Govt canvasses mandated super voice in advised retirement relationships

ANALYSIS
Treasury’s consultation paper around providing guidance to superannuation fund trustees on best practice principles for retirement income solutions has canvassed those trustees involving themselves in pre-existing relationships between financial advisers and their clients.
While superannuation entities and lobby groups last week went through the customary process of welcoming the consultation process, it is financial advisers who should be alert the implications which might flow from the proposed approach.
Under the heading “Engaging with advised members” the Treasury consultation paper actually suggests that trustees engage with advised members to “empower” them to “have more informed discussion with their financial advisers”.
The consultation paper then asks stakeholders whether trustees have the capability in place to support members across different stages of life, including ahead of retirement?
“If yes, provide a brief overview of current practice. If not, why not?” the consultation asks.
The consultation paper acknowledges that “some trustees have large proportion of their membership in an ongoing financial advice relationship” and that these “these members generally have an individually-tailored retirement solution, developed in consultation with their financial adviser, that takes into account their broader circumstances and goals”.
“The role of the trustee in supporting members in advised relationships to achieve positive retirement outcomes may be more complex due to the high degree of tailoring that these members receive,” it says.
“The principles call for trustees to ensure that their suite of products and product settings are appropriate for the characteristics of their members and member cohorts, which includes advised members.

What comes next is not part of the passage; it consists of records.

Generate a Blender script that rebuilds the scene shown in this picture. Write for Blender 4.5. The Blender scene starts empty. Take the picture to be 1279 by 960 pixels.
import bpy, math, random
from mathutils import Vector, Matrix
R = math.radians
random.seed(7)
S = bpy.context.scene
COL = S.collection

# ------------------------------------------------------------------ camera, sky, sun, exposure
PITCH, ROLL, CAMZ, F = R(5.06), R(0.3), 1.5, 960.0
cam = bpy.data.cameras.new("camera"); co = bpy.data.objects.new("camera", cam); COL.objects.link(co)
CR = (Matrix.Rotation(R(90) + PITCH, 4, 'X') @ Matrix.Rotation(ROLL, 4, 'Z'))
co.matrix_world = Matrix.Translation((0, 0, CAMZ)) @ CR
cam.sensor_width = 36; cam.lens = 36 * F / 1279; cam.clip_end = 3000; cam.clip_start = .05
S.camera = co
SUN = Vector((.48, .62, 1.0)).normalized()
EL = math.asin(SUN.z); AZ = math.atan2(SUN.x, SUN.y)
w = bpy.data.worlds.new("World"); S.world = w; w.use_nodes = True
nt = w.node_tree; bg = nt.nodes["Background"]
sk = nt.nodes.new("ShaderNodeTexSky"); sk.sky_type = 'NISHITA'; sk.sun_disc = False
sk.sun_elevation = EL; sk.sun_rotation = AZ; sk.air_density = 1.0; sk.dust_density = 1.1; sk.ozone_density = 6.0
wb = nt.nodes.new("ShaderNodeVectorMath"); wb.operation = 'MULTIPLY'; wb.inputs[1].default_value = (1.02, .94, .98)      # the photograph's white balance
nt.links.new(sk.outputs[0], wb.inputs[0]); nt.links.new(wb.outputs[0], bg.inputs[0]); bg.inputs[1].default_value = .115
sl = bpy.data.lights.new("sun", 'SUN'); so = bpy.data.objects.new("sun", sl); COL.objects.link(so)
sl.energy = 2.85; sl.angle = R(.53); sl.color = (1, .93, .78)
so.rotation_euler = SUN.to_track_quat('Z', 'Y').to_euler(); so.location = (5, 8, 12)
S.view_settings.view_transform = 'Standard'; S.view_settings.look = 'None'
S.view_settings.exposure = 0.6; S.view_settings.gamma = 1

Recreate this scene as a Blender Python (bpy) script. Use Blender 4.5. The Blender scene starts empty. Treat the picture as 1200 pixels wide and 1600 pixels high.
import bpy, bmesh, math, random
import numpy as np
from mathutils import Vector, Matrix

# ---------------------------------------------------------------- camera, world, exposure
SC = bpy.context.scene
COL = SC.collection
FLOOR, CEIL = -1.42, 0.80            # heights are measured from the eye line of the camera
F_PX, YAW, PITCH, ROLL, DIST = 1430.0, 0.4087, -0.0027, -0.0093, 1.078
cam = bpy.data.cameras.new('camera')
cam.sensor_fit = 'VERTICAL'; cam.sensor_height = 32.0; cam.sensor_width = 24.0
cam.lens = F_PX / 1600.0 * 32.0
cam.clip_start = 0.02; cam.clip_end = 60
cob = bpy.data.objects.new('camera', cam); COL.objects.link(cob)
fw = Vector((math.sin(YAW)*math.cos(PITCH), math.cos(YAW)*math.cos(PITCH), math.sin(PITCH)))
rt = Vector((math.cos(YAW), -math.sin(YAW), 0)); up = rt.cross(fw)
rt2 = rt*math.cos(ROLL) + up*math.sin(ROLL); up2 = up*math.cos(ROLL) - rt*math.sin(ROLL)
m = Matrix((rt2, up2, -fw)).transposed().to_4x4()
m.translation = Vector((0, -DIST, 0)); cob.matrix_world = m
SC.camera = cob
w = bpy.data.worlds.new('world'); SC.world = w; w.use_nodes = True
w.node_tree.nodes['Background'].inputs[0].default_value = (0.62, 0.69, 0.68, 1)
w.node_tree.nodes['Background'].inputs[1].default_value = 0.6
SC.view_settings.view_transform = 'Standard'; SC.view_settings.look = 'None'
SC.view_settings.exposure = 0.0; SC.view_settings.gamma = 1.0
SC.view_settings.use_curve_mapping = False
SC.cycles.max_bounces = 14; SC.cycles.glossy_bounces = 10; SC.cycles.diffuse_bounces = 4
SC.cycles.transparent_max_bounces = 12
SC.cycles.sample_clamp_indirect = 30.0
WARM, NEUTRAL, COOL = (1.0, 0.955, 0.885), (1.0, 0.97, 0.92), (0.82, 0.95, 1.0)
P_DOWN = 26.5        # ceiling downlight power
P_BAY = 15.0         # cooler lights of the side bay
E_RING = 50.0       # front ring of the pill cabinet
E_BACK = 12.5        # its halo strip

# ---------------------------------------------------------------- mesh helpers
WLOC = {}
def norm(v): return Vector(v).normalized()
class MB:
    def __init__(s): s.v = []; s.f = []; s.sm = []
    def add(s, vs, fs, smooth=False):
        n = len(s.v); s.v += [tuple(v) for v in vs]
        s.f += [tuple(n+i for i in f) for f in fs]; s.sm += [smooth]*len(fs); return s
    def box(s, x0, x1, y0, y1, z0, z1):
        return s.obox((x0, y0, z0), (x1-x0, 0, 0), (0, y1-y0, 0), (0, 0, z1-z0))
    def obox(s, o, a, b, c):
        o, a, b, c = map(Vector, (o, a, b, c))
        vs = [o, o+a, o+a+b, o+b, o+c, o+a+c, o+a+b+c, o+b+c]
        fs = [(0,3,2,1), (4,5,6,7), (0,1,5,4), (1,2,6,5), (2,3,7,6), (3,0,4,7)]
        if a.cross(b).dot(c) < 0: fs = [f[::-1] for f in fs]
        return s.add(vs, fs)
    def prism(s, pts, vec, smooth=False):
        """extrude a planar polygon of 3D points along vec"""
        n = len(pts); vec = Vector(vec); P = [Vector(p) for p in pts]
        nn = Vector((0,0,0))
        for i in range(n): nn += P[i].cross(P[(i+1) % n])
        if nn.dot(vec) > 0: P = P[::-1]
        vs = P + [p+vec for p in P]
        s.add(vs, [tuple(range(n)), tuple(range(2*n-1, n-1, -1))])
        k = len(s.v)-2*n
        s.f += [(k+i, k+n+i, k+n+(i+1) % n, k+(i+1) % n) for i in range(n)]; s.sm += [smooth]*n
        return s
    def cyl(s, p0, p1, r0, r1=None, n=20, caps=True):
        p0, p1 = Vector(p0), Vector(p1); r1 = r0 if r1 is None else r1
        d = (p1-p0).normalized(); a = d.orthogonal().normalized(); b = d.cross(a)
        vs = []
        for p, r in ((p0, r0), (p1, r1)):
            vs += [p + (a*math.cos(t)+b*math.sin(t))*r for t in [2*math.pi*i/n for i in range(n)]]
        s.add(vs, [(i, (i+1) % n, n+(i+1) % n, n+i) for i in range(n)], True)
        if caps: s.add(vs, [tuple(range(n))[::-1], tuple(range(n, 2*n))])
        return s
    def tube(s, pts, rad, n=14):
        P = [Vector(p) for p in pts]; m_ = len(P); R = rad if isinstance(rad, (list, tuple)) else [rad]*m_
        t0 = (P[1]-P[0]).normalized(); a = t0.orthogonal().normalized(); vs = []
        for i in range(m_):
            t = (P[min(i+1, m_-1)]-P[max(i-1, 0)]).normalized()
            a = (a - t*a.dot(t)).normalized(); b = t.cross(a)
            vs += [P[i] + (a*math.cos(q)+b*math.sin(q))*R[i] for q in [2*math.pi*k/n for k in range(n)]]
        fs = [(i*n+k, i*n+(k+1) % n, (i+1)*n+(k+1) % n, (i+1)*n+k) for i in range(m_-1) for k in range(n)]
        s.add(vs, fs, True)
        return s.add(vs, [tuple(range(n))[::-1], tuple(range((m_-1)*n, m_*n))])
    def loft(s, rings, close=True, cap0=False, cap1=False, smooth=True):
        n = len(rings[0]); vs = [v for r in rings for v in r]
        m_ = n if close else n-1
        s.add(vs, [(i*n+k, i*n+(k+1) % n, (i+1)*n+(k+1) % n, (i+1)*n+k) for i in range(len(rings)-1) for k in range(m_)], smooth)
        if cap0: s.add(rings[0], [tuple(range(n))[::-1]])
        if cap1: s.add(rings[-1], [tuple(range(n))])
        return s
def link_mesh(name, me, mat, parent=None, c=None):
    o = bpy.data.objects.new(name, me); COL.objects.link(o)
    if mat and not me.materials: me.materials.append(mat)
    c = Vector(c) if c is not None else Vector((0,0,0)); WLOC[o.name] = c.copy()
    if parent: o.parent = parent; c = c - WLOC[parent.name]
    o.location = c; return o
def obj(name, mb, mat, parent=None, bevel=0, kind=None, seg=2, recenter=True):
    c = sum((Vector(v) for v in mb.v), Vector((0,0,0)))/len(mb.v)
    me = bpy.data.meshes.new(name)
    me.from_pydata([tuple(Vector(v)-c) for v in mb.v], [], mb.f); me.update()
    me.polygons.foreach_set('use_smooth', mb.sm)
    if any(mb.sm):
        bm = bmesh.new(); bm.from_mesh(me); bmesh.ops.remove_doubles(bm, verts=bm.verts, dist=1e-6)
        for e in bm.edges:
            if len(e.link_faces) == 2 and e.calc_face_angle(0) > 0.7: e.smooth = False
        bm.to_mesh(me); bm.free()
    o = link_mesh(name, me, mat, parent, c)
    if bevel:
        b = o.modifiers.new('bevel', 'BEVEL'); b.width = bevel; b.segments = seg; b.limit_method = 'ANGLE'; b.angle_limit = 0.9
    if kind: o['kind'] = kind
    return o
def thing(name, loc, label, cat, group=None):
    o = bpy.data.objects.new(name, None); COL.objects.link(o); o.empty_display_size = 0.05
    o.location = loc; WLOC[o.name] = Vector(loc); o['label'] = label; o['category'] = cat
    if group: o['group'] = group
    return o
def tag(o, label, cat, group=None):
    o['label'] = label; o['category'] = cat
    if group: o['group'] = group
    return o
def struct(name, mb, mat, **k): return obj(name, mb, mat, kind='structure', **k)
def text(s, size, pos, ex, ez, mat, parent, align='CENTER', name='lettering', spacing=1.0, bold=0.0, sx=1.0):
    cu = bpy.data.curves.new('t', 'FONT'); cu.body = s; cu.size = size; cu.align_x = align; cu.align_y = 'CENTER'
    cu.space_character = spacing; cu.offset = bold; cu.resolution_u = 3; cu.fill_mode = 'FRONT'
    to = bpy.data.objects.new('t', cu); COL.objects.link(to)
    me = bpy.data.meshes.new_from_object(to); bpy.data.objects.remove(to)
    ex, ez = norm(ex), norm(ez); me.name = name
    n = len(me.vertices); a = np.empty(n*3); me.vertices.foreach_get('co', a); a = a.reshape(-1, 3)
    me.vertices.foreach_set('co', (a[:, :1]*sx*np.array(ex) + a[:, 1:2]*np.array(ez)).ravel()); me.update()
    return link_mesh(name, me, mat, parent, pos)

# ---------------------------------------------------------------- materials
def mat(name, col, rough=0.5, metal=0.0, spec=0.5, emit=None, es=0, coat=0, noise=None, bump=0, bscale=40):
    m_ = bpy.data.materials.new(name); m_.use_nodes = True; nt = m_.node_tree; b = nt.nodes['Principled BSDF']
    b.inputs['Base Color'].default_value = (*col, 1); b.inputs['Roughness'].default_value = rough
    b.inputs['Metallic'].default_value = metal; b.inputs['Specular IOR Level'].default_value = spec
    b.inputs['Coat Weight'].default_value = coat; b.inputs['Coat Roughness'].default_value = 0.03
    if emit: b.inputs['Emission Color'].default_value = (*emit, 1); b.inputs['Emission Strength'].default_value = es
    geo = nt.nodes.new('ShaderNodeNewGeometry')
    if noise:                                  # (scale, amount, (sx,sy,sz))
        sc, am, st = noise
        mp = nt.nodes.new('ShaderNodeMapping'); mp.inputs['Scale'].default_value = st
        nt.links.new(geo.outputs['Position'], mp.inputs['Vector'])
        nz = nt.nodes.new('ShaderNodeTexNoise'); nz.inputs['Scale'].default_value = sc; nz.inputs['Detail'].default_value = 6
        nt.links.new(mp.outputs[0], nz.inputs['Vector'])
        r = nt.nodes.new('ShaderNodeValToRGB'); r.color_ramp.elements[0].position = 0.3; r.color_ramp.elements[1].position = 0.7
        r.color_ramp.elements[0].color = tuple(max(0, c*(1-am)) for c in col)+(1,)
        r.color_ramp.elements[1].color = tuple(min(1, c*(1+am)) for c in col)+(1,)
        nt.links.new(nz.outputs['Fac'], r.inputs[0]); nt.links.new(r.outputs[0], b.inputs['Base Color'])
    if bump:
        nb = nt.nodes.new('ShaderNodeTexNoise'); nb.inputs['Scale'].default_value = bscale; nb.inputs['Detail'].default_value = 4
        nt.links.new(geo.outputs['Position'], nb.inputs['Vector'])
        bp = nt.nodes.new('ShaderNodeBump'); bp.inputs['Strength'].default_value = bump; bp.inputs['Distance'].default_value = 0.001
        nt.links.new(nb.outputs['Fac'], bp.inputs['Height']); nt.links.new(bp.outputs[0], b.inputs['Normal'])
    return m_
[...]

Whilst recognising the benefits to the member from an advised relationship, the principles suggest trustees have scope to support advised members to achieve positive outcomes by including advised members in member engagement efforts with members approaching retirement, including information on the trustee-designed retirement income solutions and products available through the fund (principle 16),” the consultation paper says.
“In doing so, trustees may provide insights on options in retirement and empower members to have more informed discussion with their financial advisers. This information is particularly valuable for members who may exit an advised relationship over time or do not have an ongoing financial advice relationship to ensure these members can achieve and maintain good retirement outcomes.
“It is not suggested that this information should be provided by the trustee in a repeated or ongoing fashion. In acknowledgment of the existing client-advisor relationship, the principles suggest engagement can state that a member may already have a tailored retirement income solution,” the consultation says.
What problem are we fixing???
More interference, more red tape, more nanny state garbage.
How about instead of this nonsense treasury works on a solution so advisers can access super information on the ato portal.
Who are these people and why are we, the tax payer, paying their salaries?
Collective charging = Commissions
Treasury corruptly trying to find ways to justify HIDDEN COMMISSIONS charged to every super fund member.
Even when the members are already paying for personal Advice.
Will end up making it impossible for licensed advisers to provide advice with them being replaced by the Union influenced fund trustees. Nothing to see here but Albo needs a job post politics.
Industry Fund Super Fund Trustees along with the corrupt Treasury are again trying to carve themselves out from competition, and continue to allow and re-inforce a vertically aligned product to self promote, and advise without proper comprehensive financial advice. Super Fund trustees are not qualified advisers, and should not be asked how advice should be run. This is not the role of a Fund trustee.
The treasury should be Liasing with professional advisers on this issue, not buddying up to fund trustees to effectively protect their commissions for no service regime. They are not qualified advisers so stop trying to make trustees give personal advice when they have a clear conflict of interest in retaining retirement funds so they can maintain there commissions for no service.
Treasury needs to wake up to this conflict of interest or move aside.Its actions in seeing trustees as a go to for all decisions is corrupt behaviour!
In my opinion:
Another attempt by ‘friends of the party’ to muddy the work of professional advisers.
Trustee should not be in this space. They are not qualified to be in this space.
This is an obfuscation tool attempting to be blessed in the name of education.
If this is approved, it will be one of the most disgusting pieces of legislation passed.